22 August 2014

Jill Brown: Barlinnie Prison Blues

By Callum McSorley

“They do like doing Johnny Cash,” laughs Jill Brown, a Glasgow musician and former STV newsreader with an unusual take on what makes a good gig venue, and a good backing band.

Though tonight she’s just finished playing for the international delegates at the INSP’s 18th annual conference, Brown plays the majority of her shows at some of the country’s biggest and most notorious prisons – recruiting musically talented offenders to fill out the band and play covers of their choice. And as you might expect, the Folsom Prison Blues singer is a popular pick.

Standing on the banks of the Clyde, as the sun sets over the Glasgow skyline, the striking singer explains her motivation.

“I decided to play places nobody else wanted to play, where they might not get access to live music. My aim is to try and give them some kind of normality and to restore a sense of dignity, because that gets taken away from you in prison,” she says. “It’s a really brutal environment, a really harsh environment, it’s not a holiday camp like some people seem to imagine that it is.”

For Brown, it is also about rehabilitation. “It gives them a bit of entertainment and perhaps a sense of hope that things are still going on in the outside and they can hopefully be part of that when they come out.”

Admittedly, her mother has a different opinion: “My mum always says I go to Barlinnie to depress the prisoners because my songs are a bit melancholic.”

Brown even plays for protected prisoners, including sex offenders, leading to quite a high turn-over in band members.
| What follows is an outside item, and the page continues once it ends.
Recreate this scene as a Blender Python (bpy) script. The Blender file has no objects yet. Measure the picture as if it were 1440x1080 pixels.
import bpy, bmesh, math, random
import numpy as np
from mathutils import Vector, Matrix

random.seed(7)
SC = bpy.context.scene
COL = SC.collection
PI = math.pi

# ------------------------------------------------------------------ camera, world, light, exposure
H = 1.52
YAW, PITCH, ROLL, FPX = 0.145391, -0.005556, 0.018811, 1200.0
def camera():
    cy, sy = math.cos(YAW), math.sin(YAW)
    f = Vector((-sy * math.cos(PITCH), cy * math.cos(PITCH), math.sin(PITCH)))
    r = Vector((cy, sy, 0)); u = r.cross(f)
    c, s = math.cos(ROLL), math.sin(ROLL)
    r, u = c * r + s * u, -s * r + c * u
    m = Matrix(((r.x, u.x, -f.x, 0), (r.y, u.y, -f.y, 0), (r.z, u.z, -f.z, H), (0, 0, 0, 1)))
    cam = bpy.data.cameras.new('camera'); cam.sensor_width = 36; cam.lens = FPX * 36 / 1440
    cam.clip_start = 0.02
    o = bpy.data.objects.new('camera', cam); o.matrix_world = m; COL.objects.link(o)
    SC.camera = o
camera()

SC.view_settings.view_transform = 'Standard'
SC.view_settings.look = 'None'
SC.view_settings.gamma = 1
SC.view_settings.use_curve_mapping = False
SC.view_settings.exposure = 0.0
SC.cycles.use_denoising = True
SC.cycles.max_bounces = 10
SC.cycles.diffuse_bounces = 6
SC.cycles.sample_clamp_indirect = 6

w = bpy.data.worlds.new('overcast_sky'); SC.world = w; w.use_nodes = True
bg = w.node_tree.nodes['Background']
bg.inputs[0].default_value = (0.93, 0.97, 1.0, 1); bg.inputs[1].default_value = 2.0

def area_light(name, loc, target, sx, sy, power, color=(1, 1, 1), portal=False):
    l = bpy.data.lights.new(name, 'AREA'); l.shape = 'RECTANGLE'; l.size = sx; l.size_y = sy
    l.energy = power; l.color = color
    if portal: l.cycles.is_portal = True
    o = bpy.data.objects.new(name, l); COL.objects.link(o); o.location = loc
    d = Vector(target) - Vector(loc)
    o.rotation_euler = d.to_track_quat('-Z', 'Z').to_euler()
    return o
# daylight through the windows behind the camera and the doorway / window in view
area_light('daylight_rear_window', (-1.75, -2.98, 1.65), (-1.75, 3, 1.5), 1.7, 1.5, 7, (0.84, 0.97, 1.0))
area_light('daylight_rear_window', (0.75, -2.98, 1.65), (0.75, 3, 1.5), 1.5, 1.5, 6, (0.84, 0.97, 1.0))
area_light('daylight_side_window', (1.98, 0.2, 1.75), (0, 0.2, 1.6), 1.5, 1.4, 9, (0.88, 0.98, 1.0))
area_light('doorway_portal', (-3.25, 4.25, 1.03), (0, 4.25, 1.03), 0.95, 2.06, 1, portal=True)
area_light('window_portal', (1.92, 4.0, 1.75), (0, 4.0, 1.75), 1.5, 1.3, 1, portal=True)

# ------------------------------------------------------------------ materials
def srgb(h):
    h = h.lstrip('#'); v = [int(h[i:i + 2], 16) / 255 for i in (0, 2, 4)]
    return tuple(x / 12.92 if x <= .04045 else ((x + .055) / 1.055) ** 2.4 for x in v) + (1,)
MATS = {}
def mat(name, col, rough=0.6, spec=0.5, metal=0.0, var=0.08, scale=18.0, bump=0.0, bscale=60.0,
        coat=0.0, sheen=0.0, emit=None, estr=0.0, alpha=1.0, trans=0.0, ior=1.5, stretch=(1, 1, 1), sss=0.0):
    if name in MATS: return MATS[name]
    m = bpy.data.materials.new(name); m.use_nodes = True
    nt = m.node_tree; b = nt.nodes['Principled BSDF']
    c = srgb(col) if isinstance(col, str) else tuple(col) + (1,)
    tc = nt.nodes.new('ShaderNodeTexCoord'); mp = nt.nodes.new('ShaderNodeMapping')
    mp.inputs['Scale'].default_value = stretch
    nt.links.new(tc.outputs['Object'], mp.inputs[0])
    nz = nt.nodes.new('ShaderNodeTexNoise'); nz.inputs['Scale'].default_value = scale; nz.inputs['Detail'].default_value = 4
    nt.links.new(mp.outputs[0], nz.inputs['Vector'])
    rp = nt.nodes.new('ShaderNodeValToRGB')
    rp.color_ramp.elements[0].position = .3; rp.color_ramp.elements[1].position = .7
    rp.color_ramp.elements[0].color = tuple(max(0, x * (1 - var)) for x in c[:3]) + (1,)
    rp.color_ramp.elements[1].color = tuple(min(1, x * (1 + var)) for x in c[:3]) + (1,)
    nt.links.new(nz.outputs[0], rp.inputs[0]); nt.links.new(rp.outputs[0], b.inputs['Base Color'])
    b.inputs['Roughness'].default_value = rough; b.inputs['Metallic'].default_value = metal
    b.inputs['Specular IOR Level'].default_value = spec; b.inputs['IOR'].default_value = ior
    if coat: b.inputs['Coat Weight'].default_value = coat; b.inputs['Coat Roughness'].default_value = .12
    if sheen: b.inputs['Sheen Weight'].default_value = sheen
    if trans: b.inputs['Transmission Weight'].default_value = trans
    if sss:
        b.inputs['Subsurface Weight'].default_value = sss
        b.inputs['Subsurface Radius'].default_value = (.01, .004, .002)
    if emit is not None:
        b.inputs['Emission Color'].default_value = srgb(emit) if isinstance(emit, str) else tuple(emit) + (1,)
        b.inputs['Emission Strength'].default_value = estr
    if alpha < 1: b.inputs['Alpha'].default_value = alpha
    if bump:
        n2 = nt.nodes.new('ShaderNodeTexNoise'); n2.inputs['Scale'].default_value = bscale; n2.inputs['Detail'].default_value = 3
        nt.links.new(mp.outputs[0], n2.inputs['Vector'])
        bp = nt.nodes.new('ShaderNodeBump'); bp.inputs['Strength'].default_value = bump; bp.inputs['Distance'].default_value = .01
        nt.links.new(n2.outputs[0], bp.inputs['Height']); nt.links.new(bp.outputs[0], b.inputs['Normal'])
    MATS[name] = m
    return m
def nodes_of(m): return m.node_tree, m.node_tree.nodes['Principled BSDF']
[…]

Tonight it’s just been her and guitarist Andy Craig playing a stripped-down acoustic set, her songs a mixture of soul, folk and blues.

However much she enjoys her work, Brown admits that some of her musical colleagues have found it a tough gig. “I really like it but I’ve gone through quite a few guitarists who won’t play because they find it intimidating,” she says.

Brown’s last gig was at Barlinnie, a notorious prison in the Glasgow suburbs. “It’s not a common environment,” she allows, “and there are quite a lot of rigorous checks you have to go through. I go in and rehearse with the prisoners, which is just basically all guys. I just treat them as people and it’s quite relaxed really.”

On top of her difficulty keeping musicians, Brown also has to work hard encouraging prisoners to open themselves up enough to get involved. “We were quite warmly received,” she says of the Barlinnie concert, “but in prison it’s not the done thing to show any sign of weakness, so they can be quite a difficult audience because they don’t want to show emotion, including any sense of excitement or appreciation, but they usually do change.

“Once I’ve done all my usual chit chat they seem to kind of warm up and if they like the music that’s obviously helpful; if they don’t like it it’s tough.”

Fortunately Brown is used to standing up for herself. As she told the INSP audience early before introducing her song, ‘There’s A Right Hook Coming And A Little Bit More’, “I’m the only female in my amateur boxing club – so don’t mess with me!”

In addition to prisons, Brown also plays in homeless shelters and rehab centres for drug addicts and alcoholics. It means the crowds aren’t always what you might expect.

“People don’t really adhere to the conventions of being an audience – they talk through things, they scream through things, they shout through things, they decide they’re going to go to the toilet in the middle of the gig,” Brown says. “It’s quite off-putting but really it’s quite good to get used to that, because you’re not going to always captivate people’s attention. No one’s going to love you all the time.”

Brown is very particular about the kind of shows she plays and agreed to perform for the street paper delegates when she heard about the amazing work they do around the world, helping the homeless lift themselves out of poverty. In fact, she’s so committed that she made it along despite a nasty sore throat – several times demurely turning her head to one side during the show for a rasping cough.
This powerful sense of right and wrong seems to run through the rest of her life too. For her other job, she runs a PR and crisis management consultancy. Extremely unusually for the business, she refuses to take on anyone who doesn’t make a positive contribution to society.

A sore throat is no obstacle when you’re as motivated as this to do good for your fellow man, then. “I’ve got a strong sense of social justice,” she says, seriously, “and so everything I do is about making a difference in people’s lives.”